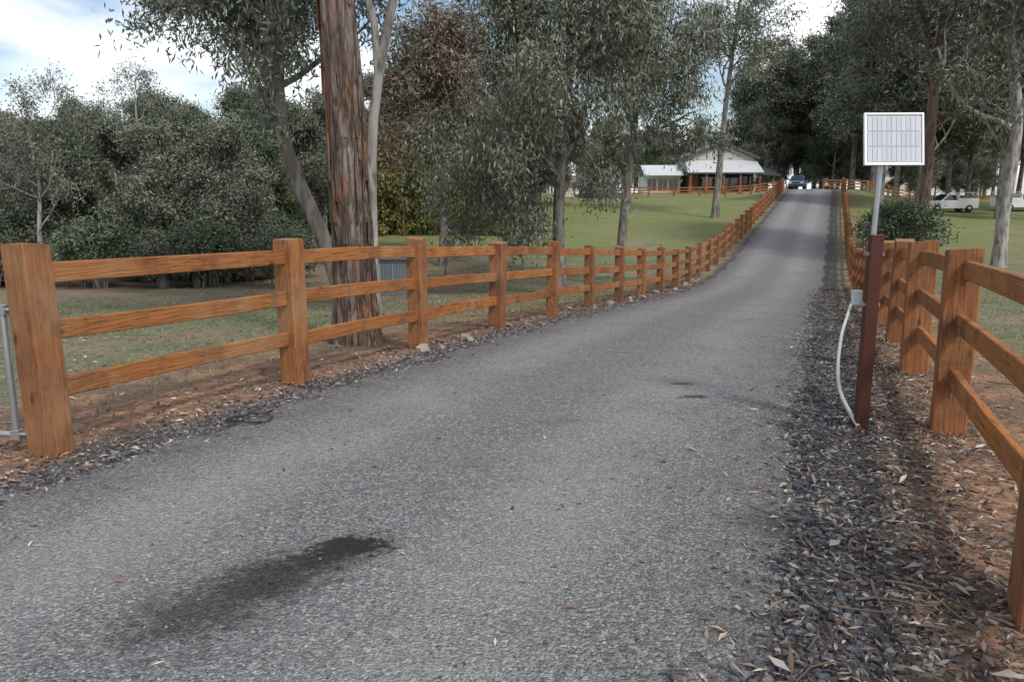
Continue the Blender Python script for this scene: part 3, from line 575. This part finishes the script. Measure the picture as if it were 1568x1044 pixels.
sx,sy=-3.45,21.8
cs=empty('corrugated_shed',(sx,sy,Z(sx,sy)),.1); mb=MB(); box(mb,(0,0,.5),(1.05,.8,1.0)); mb.obj('walls',[corr('bluegrey_iron',(.15,.18,.20),'x',4.)],cs)
mb=MB(); sheet(mb,[(-.6,-.5,1.0),(.6,-.5,1.0),(.6,.5,1.1),(-.6,.5,1.1)],.03); mb.obj('roof',[corr('bluegrey_iron_roof',(.17,.19,.21),'x',4.)],cs)
mb=MB(); box(mb,(.15,-.41,.45),(.03,.02,.85)); box(mb,(-.2,-.41,.45),(.03,.02,.85)); mb.obj('door_trim',[GAL],cs)
ex=empty('garden_shed',(8.3,78,Z(8.3,78)),0); mb=MB(); box(mb,(0,0,.8),(3.4,2.4,1.6)); mb.obj('walls',[corr('dark_iron',(.06,.065,.07),'x',3.)],ex)
mb=MB(); sheet(mb,[(-1.8,-1.3,1.6),(1.8,-1.3,1.6),(1.8,1.3,1.95),(-1.8,1.3,1.95)],.05); mb.obj('roof',[DKR],ex)
mb=MB(); tube(mb,[(-3,0,0),(-3,0,.02),(-3,0,2.),(-3,0,2.25),(-3,0,2.3)],[.9,.9,.9,.35,.02],24); mb.obj('water_tank',[simple('tank_cream',(.45,.42,.34))],ex)

# ---------- world, sun, camera ----------
EL,AZ=math.radians(48),math.radians(145)
w=bpy.data.worlds.new('World'); bpy.context.scene.world=w; w.use_nodes=True; nt=w.node_tree; bg=nt.nodes['Background']; out=nt.nodes['World Output']
sky=nt.nodes.new('ShaderNodeTexSky'); sky.sky_type='NISHITA'; sky.sun_disc=False; sky.sun_elevation=EL; sky.sun_rotation=AZ; sky.dust_density=1.5
nt.links.new(sky.outputs[0],bg.inputs[0]); bg.inputs[1].default_value=.15
tc=nt.nodes.new('ShaderNodeTexCoord'); mp=nt.nodes.new('ShaderNodeMapping'); mp.inputs[3].default_value=(1,1,2.6); mp.inputs[1].default_value=(.3,.1,.2); nt.links.new(tc.outputs['Generated'],mp.inputs[0])
no=nt.nodes.new('ShaderNodeTexNoise'); no.inputs['Scale'].default_value=2.6; no.inputs['Detail'].default_value=8; no.inputs['Roughness'].default_value=.55; nt.links.new(mp.outputs[0],no.inputs['Vector'])
mr=nt.nodes.new('ShaderNodeMapRange'); mr.interpolation_type='SMOOTHSTEP'; nt.links.new(no.outputs[0],mr.inputs[0]); mr.inputs[1].default_value=.40; mr.inputs[2].default_value=.60
b2=nt.nodes.new('ShaderNodeBackground'); b2.inputs[0].default_value=(.95,.97,1,1); b2.inputs[1].default_value=1.3
mx=nt.nodes.new('ShaderNodeMixShader'); nt.links.new(mr.outputs[0],mx.inputs[0]); nt.links.new(bg.outputs[0],mx.inputs[1]); nt.links.new(b2.outputs[0],mx.inputs[2]); nt.links.new(mx.outputs[0],out.inputs[0])
sl=bpy.data.lights.new('sun','SUN'); sl.energy=2.4; sl.angle=math.radians(8); sl.color=(1,.95,.88); so=bpy.data.objects.new('sun',sl); bpy.context.collection.objects.link(so)
D=Vector((math.sin(AZ)*math.cos(EL),math.cos(AZ)*math.cos(EL),math.sin(EL))); so.rotation_euler=D.to_track_quat('Z','Y').to_euler(); so.location=D*50
cam=bpy.data.cameras.new('camera'); co=bpy.data.objects.new('camera',cam); bpy.context.collection.objects.link(co)
co.location=(0,0,1.6); co.rotation_euler=(math.radians(90-10.5),0,0); cam.lens=27.57; cam.sensor_width=36; cam.clip_end=2000; cam.clip_start=.05
sc=bpy.context.scene; sc.camera=co; sc.view_settings.view_transform='Standard'; sc.view_settings.look='None'; sc.view_settings.exposure=0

● ● ●

§ Stated problem:
Pick out all the lines with the word "scene" in them and copy them.

§ Problem solution:
Continue the Blender Python script for this scene: part 3, from line 575. This part finishes the script. Measure the picture as if it were 1568x1044 pixels.
w=bpy.data.worlds.new('World'); bpy.context.scene.world=w; w.use_nodes=True; nt=w.node_tree; bg=nt.nodes['Background']; out=nt.nodes['World Output']
sc=bpy.context.scene; sc.camera=co; sc.view_settings.view_transform='Standard'; sc.view_settings.look='None'; sc.view_settings.exposure=0